(Records from a dataset)
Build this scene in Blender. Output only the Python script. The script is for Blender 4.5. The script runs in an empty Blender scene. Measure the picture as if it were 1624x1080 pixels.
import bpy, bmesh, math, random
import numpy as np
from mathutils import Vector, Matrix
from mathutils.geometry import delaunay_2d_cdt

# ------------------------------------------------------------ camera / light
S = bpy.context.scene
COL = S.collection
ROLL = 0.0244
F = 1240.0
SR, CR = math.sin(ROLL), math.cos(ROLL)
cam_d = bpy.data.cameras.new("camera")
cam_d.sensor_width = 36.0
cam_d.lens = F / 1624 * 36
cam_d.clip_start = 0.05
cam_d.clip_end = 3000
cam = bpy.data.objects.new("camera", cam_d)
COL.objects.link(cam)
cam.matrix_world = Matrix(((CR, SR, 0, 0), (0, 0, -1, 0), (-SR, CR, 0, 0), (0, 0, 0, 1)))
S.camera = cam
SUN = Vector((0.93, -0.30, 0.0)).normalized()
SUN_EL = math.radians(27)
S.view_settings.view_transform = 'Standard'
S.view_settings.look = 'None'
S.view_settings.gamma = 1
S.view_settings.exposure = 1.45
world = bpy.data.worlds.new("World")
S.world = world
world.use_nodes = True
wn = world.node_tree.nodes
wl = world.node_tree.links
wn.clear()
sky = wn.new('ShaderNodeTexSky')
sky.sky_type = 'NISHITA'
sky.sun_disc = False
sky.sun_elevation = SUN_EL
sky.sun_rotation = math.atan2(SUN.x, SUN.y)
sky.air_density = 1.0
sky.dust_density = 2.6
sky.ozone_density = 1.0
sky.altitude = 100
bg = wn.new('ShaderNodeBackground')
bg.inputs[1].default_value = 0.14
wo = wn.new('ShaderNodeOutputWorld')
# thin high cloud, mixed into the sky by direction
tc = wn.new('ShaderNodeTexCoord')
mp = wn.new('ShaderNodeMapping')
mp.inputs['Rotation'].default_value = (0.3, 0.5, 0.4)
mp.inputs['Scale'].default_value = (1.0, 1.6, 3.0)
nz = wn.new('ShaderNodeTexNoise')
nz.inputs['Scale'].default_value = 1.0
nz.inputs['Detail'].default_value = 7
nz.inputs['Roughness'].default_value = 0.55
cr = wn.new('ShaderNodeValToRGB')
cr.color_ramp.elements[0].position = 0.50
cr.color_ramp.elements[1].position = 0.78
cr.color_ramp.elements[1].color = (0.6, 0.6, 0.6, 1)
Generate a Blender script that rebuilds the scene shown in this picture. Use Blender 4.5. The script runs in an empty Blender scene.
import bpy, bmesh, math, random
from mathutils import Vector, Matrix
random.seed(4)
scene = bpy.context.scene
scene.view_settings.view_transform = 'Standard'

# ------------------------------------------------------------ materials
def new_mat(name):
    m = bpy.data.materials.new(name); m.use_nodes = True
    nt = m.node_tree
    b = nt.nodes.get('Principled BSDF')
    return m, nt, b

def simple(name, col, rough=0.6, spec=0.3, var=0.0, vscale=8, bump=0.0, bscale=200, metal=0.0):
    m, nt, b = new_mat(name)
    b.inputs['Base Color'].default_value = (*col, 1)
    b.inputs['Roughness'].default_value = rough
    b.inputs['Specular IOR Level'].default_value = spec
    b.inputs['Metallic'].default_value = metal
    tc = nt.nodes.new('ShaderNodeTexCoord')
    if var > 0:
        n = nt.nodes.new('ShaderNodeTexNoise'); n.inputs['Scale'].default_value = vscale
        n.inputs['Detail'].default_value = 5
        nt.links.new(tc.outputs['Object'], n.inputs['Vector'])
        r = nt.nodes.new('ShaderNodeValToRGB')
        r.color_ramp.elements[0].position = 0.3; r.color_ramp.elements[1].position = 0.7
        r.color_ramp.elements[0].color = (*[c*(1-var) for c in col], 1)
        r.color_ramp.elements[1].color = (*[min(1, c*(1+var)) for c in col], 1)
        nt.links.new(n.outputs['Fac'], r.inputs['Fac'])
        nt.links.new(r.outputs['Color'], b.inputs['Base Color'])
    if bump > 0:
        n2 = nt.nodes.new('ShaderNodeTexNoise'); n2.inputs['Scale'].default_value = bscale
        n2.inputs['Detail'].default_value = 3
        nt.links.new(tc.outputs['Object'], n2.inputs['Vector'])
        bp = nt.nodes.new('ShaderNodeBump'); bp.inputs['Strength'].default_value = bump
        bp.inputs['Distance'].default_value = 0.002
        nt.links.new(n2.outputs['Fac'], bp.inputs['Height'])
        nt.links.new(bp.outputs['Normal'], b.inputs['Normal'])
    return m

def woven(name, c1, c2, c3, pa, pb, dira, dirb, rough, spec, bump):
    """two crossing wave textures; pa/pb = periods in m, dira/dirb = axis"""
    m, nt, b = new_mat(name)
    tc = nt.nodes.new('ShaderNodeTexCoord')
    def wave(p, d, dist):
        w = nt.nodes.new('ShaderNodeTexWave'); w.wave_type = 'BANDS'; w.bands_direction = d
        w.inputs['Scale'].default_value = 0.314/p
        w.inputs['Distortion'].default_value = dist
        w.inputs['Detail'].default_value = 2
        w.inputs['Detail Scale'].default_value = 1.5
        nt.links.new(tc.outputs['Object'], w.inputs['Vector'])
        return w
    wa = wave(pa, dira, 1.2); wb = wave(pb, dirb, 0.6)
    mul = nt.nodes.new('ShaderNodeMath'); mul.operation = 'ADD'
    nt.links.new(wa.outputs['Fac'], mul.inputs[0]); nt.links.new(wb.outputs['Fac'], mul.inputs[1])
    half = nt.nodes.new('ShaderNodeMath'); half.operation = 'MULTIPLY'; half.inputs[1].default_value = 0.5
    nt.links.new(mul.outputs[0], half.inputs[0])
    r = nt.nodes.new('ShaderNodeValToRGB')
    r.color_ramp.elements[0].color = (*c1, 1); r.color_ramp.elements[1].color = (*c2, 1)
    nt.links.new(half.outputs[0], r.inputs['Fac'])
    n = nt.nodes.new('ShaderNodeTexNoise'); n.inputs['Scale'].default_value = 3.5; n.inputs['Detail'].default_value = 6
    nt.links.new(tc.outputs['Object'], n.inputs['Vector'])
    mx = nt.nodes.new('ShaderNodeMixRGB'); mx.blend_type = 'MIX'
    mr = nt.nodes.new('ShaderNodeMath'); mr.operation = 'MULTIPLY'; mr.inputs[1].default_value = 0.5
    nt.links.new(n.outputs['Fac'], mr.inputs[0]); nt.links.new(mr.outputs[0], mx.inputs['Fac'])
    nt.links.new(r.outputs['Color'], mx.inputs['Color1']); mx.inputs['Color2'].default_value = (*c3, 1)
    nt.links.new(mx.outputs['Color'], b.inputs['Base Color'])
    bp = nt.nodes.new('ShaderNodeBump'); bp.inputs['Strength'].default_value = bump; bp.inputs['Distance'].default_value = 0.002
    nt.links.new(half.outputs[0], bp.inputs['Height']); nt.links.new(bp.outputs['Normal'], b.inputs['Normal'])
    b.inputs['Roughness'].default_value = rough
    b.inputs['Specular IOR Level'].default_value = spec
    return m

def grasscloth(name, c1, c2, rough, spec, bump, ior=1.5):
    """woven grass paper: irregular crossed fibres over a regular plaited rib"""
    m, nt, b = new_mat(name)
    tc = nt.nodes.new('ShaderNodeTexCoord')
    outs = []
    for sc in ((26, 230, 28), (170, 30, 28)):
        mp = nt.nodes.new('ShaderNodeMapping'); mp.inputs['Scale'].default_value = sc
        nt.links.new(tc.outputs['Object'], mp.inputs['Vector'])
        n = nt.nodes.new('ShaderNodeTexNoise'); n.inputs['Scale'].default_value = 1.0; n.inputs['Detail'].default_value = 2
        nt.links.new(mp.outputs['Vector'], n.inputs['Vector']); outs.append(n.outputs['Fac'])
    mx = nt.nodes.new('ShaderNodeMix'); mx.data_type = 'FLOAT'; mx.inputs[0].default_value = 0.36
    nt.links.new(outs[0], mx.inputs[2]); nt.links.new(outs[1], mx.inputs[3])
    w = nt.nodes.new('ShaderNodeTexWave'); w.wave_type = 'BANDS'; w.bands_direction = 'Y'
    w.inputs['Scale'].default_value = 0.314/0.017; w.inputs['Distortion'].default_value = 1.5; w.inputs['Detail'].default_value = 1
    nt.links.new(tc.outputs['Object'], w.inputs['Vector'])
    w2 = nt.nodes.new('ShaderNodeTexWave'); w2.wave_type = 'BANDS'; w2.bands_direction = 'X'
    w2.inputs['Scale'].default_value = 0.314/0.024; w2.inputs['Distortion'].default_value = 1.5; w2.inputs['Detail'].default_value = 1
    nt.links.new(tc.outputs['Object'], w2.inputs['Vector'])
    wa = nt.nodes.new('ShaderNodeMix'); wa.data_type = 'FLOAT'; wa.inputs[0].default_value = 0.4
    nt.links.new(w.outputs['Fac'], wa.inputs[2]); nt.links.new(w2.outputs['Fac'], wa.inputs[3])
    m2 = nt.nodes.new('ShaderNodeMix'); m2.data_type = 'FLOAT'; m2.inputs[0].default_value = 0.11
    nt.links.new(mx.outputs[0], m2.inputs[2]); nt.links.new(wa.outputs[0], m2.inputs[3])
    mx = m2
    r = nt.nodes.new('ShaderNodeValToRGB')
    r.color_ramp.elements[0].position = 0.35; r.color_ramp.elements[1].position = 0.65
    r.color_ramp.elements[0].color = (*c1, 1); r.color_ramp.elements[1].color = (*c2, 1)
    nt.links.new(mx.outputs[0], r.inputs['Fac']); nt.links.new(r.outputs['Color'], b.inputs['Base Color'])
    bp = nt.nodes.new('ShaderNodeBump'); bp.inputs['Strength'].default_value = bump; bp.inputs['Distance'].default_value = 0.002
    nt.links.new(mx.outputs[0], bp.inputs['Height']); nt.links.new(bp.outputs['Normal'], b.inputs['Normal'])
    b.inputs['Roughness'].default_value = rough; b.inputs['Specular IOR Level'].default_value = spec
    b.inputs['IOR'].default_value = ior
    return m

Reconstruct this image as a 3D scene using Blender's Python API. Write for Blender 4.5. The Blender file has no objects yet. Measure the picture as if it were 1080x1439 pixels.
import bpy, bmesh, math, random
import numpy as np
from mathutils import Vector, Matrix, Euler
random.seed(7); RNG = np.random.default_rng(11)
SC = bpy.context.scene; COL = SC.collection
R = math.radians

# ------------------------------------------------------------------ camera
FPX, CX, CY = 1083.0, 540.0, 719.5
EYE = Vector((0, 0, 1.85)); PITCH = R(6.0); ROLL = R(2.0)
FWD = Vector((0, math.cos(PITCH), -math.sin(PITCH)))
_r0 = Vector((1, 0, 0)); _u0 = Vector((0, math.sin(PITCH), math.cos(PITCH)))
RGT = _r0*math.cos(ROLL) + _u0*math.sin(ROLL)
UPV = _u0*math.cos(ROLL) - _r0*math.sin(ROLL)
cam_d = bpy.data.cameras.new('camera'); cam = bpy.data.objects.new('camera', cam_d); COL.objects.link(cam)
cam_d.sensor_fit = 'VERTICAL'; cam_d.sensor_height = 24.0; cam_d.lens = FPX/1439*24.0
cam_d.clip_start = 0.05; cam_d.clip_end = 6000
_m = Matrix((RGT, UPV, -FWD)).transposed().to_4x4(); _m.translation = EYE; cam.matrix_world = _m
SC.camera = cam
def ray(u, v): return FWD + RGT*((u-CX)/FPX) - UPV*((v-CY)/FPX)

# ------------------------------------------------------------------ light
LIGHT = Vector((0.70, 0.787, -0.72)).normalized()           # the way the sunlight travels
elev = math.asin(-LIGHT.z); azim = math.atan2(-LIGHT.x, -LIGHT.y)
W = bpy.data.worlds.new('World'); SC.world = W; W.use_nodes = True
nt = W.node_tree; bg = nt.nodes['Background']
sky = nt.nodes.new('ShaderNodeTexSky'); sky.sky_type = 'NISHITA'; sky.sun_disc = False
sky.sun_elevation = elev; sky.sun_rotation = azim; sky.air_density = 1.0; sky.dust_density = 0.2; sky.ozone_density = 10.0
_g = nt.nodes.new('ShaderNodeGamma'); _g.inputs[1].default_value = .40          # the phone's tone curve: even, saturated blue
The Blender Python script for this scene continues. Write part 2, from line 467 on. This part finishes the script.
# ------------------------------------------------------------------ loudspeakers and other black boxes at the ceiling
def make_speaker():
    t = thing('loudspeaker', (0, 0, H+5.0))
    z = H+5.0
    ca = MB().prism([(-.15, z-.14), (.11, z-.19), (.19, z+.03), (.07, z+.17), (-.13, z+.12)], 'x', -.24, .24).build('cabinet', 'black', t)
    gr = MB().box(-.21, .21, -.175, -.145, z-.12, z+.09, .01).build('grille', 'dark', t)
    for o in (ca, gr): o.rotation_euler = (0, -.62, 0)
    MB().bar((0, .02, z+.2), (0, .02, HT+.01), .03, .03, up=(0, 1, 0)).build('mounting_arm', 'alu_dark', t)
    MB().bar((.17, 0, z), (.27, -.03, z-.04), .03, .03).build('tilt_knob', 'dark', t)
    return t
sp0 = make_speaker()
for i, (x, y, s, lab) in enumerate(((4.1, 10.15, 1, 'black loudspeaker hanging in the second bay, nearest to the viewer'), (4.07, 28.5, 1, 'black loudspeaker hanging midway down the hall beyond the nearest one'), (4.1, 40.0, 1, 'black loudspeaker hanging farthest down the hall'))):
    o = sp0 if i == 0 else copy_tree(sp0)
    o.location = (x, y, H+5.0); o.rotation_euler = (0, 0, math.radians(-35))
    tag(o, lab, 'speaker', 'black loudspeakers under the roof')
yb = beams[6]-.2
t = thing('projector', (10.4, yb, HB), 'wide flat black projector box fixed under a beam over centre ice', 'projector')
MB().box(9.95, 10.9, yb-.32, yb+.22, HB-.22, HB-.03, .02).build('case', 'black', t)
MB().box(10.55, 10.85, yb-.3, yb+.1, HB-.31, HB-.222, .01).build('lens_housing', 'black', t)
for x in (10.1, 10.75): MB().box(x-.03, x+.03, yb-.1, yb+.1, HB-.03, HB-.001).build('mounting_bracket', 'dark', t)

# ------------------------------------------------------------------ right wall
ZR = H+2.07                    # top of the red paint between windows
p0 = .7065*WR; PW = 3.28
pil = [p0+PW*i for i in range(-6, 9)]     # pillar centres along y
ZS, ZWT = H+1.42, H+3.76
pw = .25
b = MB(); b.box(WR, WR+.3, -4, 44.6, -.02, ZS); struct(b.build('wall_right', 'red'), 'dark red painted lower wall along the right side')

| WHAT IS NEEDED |
Lines from the beginning of the data above through the line containing "from mathutils.geometry import" are to be returned exactly, and no others.

| TASK RESPONSE |
Build this scene in Blender. Output only the Python script. The script is for Blender 4.5. The script runs in an empty Blender scene. Measure the picture as if it were 1624x1080 pixels.
import bpy, bmesh, math, random
import numpy as np
from mathutils import Vector, Matrix
from mathutils.geometry import delaunay_2d_cdt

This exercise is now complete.